The clip was picked up by BBC and MSN and shared thousands of times on social media. 


But long before Nilsson's clip, Jonasson had been tracking and following the stately animal for a long-term nature documentary, the success of which he put down to Ferdinand’s size and attractive personality. 
“I called him Ferdinand, because he’s like the bull Ferdinand in the Disney film: he’s very gentle and calm, and not so frightened, and he’s big, he’s majestic, so he’s really king of the forest up here. There’s no animal in the world quite like this.” 
Jonasson said it was not unusual for him not to be able to find Ferdinand immediately.  
“Sometimes I could follow him for several days, without a problem, but then it could go weeks or sometimes a month before I found him again.” 

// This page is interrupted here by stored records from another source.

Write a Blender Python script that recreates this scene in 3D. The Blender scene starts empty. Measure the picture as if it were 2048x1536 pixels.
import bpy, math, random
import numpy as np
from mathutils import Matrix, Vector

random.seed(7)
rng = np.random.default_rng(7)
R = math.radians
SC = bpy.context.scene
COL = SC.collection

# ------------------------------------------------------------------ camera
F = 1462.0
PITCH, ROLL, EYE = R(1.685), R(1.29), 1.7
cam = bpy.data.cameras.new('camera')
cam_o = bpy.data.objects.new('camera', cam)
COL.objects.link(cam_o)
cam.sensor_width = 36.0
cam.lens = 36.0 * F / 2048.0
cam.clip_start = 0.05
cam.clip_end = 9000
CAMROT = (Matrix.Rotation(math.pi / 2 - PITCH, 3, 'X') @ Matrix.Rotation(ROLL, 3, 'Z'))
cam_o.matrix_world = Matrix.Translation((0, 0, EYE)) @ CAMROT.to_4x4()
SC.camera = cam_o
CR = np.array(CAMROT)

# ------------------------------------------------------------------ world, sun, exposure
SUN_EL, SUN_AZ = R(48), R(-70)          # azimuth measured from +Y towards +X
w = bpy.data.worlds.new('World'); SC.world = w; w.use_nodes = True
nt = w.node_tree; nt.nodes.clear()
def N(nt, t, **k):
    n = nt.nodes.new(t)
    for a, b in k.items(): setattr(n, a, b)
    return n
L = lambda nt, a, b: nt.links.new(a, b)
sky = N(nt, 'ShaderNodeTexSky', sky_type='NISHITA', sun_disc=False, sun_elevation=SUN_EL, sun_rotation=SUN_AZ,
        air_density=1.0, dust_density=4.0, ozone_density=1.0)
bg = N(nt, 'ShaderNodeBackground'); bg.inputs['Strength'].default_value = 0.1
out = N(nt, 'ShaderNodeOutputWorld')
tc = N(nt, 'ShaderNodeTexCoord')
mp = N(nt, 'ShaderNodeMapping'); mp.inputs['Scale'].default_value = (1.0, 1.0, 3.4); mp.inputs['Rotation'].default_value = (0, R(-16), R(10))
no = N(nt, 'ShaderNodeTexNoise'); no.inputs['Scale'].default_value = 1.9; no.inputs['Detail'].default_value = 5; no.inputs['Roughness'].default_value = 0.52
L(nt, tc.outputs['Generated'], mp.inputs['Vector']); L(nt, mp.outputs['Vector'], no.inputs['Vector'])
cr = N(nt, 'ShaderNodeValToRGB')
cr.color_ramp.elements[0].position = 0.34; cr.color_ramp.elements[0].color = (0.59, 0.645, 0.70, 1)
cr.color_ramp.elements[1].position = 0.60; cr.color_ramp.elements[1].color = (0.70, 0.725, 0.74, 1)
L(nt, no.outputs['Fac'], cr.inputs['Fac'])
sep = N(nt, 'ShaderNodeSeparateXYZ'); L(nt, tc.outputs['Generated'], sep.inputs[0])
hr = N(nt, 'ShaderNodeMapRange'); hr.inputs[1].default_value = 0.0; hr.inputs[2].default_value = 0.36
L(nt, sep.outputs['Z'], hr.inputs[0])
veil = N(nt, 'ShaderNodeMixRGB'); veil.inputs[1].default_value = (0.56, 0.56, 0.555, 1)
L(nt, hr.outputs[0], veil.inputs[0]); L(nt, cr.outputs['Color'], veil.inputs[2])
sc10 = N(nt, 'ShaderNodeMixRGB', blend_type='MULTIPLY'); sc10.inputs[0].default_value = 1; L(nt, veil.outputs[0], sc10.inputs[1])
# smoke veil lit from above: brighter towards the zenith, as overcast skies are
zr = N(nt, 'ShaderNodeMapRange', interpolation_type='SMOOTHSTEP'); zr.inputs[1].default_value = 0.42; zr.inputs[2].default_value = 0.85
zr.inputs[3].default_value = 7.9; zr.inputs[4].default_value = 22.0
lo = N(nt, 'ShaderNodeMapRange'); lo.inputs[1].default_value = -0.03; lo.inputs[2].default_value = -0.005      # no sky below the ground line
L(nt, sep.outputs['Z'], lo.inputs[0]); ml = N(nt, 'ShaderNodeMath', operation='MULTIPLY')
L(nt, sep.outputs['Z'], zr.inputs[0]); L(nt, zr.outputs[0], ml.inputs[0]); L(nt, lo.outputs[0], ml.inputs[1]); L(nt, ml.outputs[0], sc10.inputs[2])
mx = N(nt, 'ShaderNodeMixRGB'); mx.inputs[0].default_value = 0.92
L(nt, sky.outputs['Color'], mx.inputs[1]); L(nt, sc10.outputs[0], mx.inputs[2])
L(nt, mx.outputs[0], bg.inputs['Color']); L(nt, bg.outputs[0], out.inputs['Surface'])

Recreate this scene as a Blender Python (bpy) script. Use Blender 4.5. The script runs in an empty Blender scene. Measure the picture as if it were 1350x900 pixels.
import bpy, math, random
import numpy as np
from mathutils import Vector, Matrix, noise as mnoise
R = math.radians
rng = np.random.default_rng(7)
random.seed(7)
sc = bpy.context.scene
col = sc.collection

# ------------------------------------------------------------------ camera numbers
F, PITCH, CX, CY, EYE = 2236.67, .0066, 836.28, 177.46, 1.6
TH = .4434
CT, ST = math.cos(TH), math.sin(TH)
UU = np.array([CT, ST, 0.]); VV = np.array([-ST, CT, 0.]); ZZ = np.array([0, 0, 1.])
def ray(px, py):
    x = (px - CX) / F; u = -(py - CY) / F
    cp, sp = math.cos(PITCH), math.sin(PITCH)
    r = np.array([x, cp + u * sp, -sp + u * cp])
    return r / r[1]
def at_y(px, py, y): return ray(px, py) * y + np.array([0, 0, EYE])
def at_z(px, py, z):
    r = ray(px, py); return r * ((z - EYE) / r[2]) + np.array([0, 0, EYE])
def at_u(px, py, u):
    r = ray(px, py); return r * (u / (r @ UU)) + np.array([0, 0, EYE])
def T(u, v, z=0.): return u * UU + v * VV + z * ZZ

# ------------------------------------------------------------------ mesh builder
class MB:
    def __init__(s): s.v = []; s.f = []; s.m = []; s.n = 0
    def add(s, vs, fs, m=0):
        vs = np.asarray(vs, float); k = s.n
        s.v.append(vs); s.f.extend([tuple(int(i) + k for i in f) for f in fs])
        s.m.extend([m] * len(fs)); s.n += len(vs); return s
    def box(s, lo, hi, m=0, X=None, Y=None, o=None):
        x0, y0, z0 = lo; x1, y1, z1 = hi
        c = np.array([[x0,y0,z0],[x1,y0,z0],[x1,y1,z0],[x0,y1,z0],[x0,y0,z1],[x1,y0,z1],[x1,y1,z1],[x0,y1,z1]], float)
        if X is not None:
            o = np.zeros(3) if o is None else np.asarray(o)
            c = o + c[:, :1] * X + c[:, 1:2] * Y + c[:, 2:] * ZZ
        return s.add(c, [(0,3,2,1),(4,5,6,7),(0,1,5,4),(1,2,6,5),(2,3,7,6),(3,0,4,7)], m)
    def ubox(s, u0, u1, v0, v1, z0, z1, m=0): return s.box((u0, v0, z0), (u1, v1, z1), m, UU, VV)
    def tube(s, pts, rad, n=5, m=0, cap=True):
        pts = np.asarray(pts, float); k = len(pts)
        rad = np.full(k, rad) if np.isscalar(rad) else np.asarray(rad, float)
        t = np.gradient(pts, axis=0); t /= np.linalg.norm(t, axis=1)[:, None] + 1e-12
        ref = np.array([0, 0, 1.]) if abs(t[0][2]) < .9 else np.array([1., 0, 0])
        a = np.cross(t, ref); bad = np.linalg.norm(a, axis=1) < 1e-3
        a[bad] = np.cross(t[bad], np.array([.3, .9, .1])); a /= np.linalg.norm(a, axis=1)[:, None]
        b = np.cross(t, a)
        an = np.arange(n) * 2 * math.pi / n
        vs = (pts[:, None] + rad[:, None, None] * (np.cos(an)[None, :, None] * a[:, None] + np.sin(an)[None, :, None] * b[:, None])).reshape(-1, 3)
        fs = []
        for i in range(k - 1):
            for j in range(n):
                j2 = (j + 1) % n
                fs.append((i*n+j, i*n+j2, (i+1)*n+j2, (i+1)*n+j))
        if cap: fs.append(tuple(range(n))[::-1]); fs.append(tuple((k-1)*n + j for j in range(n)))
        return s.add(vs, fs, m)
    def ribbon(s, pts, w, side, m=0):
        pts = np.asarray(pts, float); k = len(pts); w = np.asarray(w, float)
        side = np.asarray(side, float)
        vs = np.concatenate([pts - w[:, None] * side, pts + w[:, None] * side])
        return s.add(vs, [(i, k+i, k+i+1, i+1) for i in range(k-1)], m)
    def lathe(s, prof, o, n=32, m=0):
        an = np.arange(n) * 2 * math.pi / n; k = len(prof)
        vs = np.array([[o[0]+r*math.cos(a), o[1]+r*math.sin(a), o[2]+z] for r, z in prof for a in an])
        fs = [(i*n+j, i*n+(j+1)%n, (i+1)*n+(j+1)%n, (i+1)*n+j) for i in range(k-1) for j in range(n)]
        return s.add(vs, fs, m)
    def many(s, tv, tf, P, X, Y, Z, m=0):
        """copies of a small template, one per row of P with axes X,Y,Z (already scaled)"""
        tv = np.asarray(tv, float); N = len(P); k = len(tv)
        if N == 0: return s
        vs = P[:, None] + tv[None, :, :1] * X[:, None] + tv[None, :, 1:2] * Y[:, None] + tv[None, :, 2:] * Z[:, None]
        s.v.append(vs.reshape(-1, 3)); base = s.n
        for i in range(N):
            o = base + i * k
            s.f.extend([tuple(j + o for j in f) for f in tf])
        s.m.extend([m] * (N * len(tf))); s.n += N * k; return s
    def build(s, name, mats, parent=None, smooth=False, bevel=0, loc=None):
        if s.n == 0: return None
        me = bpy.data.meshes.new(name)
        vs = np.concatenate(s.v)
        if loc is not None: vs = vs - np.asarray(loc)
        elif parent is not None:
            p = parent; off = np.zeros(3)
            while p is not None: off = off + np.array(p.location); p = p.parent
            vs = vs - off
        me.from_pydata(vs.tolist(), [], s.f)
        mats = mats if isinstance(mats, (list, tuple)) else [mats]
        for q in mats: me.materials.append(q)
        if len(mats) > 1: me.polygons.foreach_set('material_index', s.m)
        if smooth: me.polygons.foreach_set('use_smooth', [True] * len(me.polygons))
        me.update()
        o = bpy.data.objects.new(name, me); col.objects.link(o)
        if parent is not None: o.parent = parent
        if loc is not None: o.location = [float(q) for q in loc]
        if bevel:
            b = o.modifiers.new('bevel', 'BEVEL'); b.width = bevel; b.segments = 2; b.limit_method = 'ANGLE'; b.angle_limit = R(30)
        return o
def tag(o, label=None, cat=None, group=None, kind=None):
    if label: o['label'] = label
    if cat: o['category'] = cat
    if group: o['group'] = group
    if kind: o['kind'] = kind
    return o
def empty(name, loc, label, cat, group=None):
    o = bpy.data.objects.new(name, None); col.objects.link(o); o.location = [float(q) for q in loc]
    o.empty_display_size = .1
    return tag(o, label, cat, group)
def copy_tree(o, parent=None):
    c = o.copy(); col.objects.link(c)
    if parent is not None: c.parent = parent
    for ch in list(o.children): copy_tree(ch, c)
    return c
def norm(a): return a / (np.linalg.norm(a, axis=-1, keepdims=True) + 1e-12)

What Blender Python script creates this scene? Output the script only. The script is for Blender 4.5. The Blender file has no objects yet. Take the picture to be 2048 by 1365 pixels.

But whenever he had not been able to find Ferdinand in the past, he said, he had always heard from others who had recently spotted him, so he finds his current absence worrying. 
“There are a number of villages up here, and there people pretty see him pretty regularly, and they haven’t seen him since January, he said.  “I followed him for four years, and so I have an emotional connection, naturally.”

Jonasson speculated that Ferdinand could have been killed by wolves, who hunt elk in packs, or else fallen through this year’s unusually soft ice and drowned in a lake. 
“But I hope he hasn’t hurt himself and that he will pop up somewhere again,” he said. 
Jonasson intends to keep searching for a few more days before returning north to his home in Jämtland.